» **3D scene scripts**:
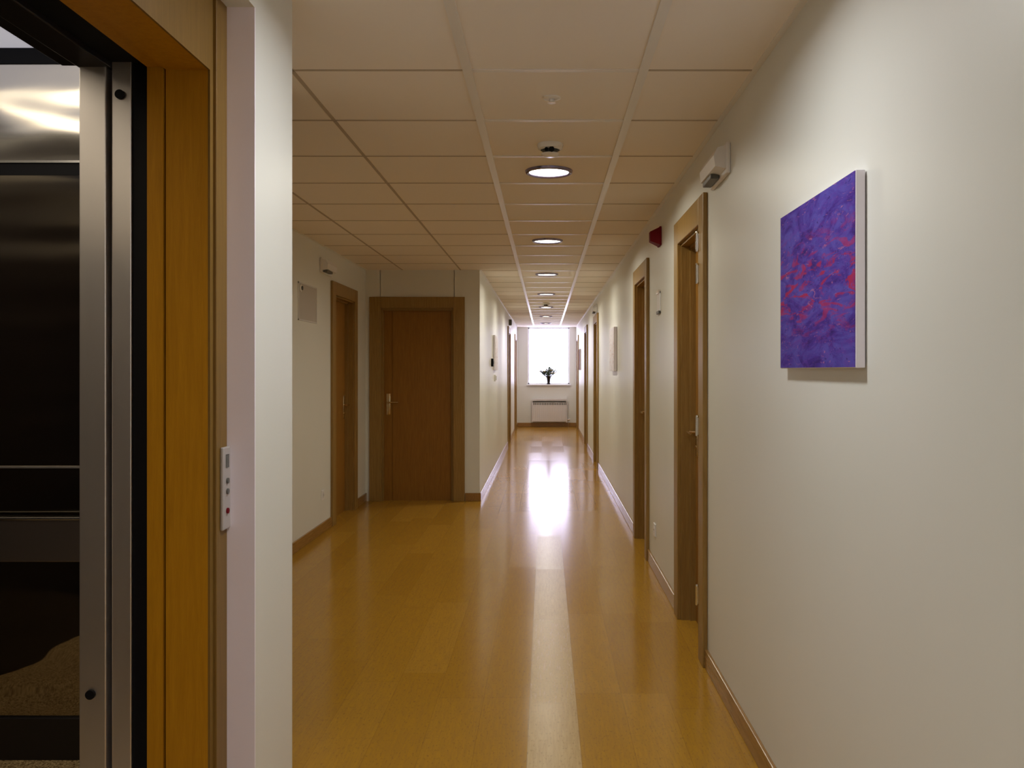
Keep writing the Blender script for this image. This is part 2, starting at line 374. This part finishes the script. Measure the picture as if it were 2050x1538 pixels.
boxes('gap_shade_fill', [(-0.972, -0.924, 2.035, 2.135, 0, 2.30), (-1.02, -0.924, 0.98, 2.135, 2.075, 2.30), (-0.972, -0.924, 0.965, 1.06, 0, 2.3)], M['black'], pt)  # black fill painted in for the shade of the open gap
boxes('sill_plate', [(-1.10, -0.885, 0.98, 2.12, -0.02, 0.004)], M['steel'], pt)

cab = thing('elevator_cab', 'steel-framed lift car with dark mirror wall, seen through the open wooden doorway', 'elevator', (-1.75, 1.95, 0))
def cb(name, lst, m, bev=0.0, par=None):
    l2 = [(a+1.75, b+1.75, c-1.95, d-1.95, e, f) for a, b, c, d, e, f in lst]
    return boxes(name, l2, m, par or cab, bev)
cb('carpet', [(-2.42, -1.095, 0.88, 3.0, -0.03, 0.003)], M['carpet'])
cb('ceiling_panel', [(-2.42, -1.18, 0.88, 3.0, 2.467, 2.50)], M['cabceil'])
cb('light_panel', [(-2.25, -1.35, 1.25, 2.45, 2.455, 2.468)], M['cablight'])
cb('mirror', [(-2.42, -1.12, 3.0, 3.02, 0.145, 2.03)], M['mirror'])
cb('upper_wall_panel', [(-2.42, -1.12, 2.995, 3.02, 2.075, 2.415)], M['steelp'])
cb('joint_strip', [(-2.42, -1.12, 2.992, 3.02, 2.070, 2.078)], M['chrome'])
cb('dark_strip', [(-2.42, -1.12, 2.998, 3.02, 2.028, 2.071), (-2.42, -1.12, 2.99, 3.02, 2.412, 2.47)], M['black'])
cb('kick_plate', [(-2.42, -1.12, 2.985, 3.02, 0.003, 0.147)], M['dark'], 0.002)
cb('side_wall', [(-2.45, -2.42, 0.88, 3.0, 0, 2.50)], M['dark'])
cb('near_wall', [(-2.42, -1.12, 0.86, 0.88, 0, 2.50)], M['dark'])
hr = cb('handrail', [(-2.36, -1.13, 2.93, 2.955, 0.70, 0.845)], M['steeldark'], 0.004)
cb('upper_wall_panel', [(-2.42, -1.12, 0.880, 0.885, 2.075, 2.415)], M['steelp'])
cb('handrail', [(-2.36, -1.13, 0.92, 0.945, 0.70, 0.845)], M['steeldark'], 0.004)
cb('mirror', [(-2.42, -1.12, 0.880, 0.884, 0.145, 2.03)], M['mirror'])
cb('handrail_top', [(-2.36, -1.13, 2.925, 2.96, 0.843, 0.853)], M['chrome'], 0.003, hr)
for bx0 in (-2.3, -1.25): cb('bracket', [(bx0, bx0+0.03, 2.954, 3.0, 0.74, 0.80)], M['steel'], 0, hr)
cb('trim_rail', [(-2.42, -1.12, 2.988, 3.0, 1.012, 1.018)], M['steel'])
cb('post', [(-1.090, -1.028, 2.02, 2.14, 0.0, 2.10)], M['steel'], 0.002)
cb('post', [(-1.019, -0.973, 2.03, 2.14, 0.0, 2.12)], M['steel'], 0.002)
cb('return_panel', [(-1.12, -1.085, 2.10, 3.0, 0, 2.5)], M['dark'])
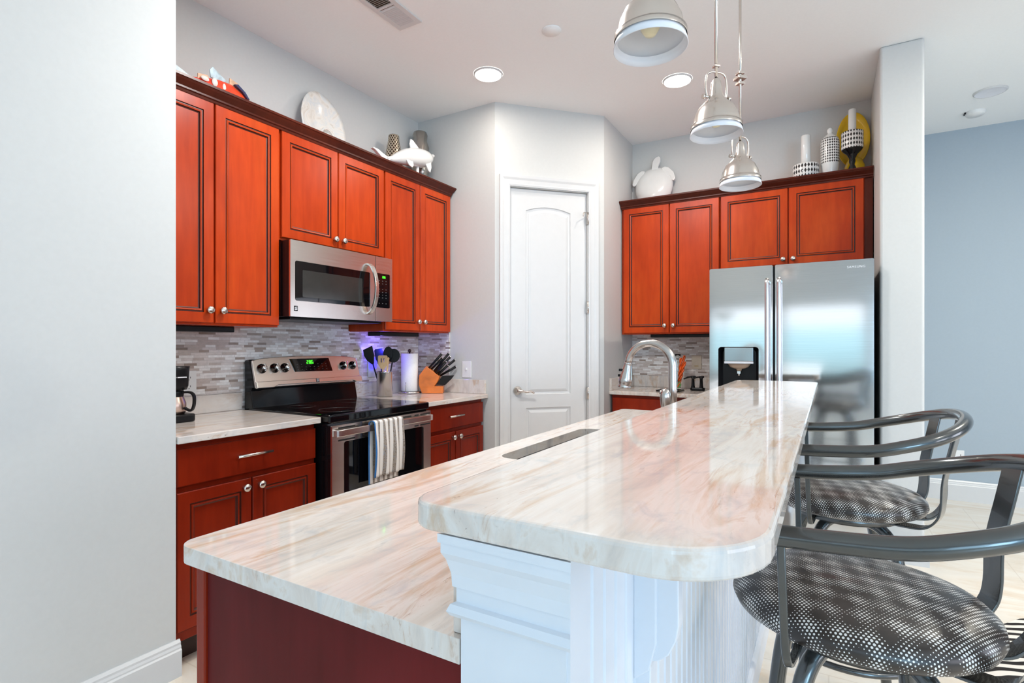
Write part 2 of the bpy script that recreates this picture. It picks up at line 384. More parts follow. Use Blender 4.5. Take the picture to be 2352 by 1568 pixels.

» **Aim**: Every record above should be written out again exactly; the pictures stay out of the copy.

» **Written answer**:
Keep writing the Blender script for this image. This is part 2, starting at line 374. This part finishes the script. Measure the picture as if it were 2050x1538 pixels.
boxes('gap_shade_fill', [(-0.972, -0.924, 2.035, 2.135, 0, 2.30), (-1.02, -0.924, 0.98, 2.135, 2.075, 2.30), (-0.972, -0.924, 0.965, 1.06, 0, 2.3)], M['black'], pt)  # black fill painted in for the shade of the open gap
boxes('sill_plate', [(-1.10, -0.885, 0.98, 2.12, -0.02, 0.004)], M['steel'], pt)

cab = thing('elevator_cab', 'steel-framed lift car with dark mirror wall, seen through the open wooden doorway', 'elevator', (-1.75, 1.95, 0))
def cb(name, lst, m, bev=0.0, par=None):
    l2 = [(a+1.75, b+1.75, c-1.95, d-1.95, e, f) for a, b, c, d, e, f in lst]
    return boxes(name, l2, m, par or cab, bev)
cb('carpet', [(-2.42, -1.095, 0.88, 3.0, -0.03, 0.003)], M['carpet'])
cb('ceiling_panel', [(-2.42, -1.18, 0.88, 3.0, 2.467, 2.50)], M['cabceil'])
cb('light_panel', [(-2.25, -1.35, 1.25, 2.45, 2.455, 2.468)], M['cablight'])
cb('mirror', [(-2.42, -1.12, 3.0, 3.02, 0.145, 2.03)], M['mirror'])
cb('upper_wall_panel', [(-2.42, -1.12, 2.995, 3.02, 2.075, 2.415)], M['steelp'])
cb('joint_strip', [(-2.42, -1.12, 2.992, 3.02, 2.070, 2.078)], M['chrome'])
cb('dark_strip', [(-2.42, -1.12, 2.998, 3.02, 2.028, 2.071), (-2.42, -1.12, 2.99, 3.02, 2.412, 2.47)], M['black'])
cb('kick_plate', [(-2.42, -1.12, 2.985, 3.02, 0.003, 0.147)], M['dark'], 0.002)
cb('side_wall', [(-2.45, -2.42, 0.88, 3.0, 0, 2.50)], M['dark'])
cb('near_wall', [(-2.42, -1.12, 0.86, 0.88, 0, 2.50)], M['dark'])
hr = cb('handrail', [(-2.36, -1.13, 2.93, 2.955, 0.70, 0.845)], M['steeldark'], 0.004)
cb('upper_wall_panel', [(-2.42, -1.12, 0.880, 0.885, 2.075, 2.415)], M['steelp'])
cb('handrail', [(-2.36, -1.13, 0.92, 0.945, 0.70, 0.845)], M['steeldark'], 0.004)
cb('mirror', [(-2.42, -1.12, 0.880, 0.884, 0.145, 2.03)], M['mirror'])
cb('handrail_top', [(-2.36, -1.13, 2.925, 2.96, 0.843, 0.853)], M['chrome'], 0.003, hr)
for bx0 in (-2.3, -1.25): cb('bracket', [(bx0, bx0+0.03, 2.954, 3.0, 0.74, 0.80)], M['steel'], 0, hr)
cb('trim_rail', [(-2.42, -1.12, 2.988, 3.0, 1.012, 1.018)], M['steel'])
cb('post', [(-1.090, -1.028, 2.02, 2.14, 0.0, 2.10)], M['steel'], 0.002)
cb('post', [(-1.019, -0.973, 2.03, 2.14, 0.0, 2.12)], M['steel'], 0.002)
cb('return_panel', [(-1.12, -1.085, 2.10, 3.0, 0, 2.5)], M['dark'])
Write part 2 of the bpy script that recreates this picture. It picks up at line 384. More parts follow. Use Blender 4.5. Take the picture to be 2352 by 1568 pixels.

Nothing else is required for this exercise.